I might become a regular, if coming for the past three days in a row hasn't already qualified me as so. 

Wednesday, October 9, 2013

Dulce de leche liqueur

Dulce de leche liqueur. My morning coffee improved tenfold. 


My argentine egg whites

My egg whites did not peak. I am legitimately upset. 

Baking a dessert just may be the most difficult thing to do whilst abroad. 

My story begins with "as I approached the dairy (lácteo) section," and ends with "my egg whites did not peak nor did my whipping cream whip." 

My story always begins with "as I approached the dairy section," and usually ends in some baking catastrophe, and somewhere in between I might have walked a few miles and taken three wrong buses. 

And wouldn't you like to know which dessert I was baking! Hint: includes Dulce de Leche Licor! 


Bus hazard

Had an existential crisis this morning on the bus.
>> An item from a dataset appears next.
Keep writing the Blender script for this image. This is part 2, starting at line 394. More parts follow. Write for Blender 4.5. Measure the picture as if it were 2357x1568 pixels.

Worst place to existentialize while near an open door of a moving vehicle. 

Friday, October 4, 2013

Wifi

Wifi is far and few between functional down here in South America. 

It's all fine when it comes to a break from social media, but when it comes to coordinating where you are going to meet in the city later on in the day... 

It's not prisoner's dilemma, but it does take a lot of anticipation and hope that no matter what, you can correctly anticipate their plans. 


Wednesday, October 2, 2013

Hola, mi amor!

The bus driver greeted me with "Hola, mi amor!" 

I swooned. How attractive he was with his dark features, gaunt jaw line, sideburns, Italian sunglasses. Let's be real, he was probably an Italian model posing as the bus driver. 

Yes, I will only marry the man who says "will you pass me my pencil, mi amor?" 
Or "what did you say, mi amor?"
Or "your skin glows like the sunset, and your eyes beam like the moon when she has reached her fullness, mi amor!" 

Until we meet again, Señor mi amor. 

Tuesday, October 1, 2013

I want some MALK

I'm just going to run to the store real quick to get some milk = I literally ran down the street and bought some milk. 

Why did I need milk? Because I was going to make French toast. After my first attempt to make it without milk, making it a piece of bread with an egg fried to it, of course. 

And now I am a Goddess because argentines have never had it before. 

I was lucky that the student who lived here before me was from Canada and brought a nice supply of maple syrup. 

Call me, maybe if you want my answer to be "si"

I awakened to the sound of someone pounding on my door, bursting through the one-hinge door, shoving the telephone into my hand and walking out. 

"Hola?" I half-asleep notified the mystery in the other end of the line. 

I've only spoken on the phone in Spanish a few times, and this time was no different. They spoke, I asked them to repeat what they said, they repeat, and all hell breaks loose because they repeated it even faster, using different words, 

I probably always sign my soul away by responding with "ah!, que bueno, si, muchas gracias, Señor!" 

And in this case, that was all that needed to be said. 

And then I hardly remembered what had happened as I collapsed back onto my bed in slumber.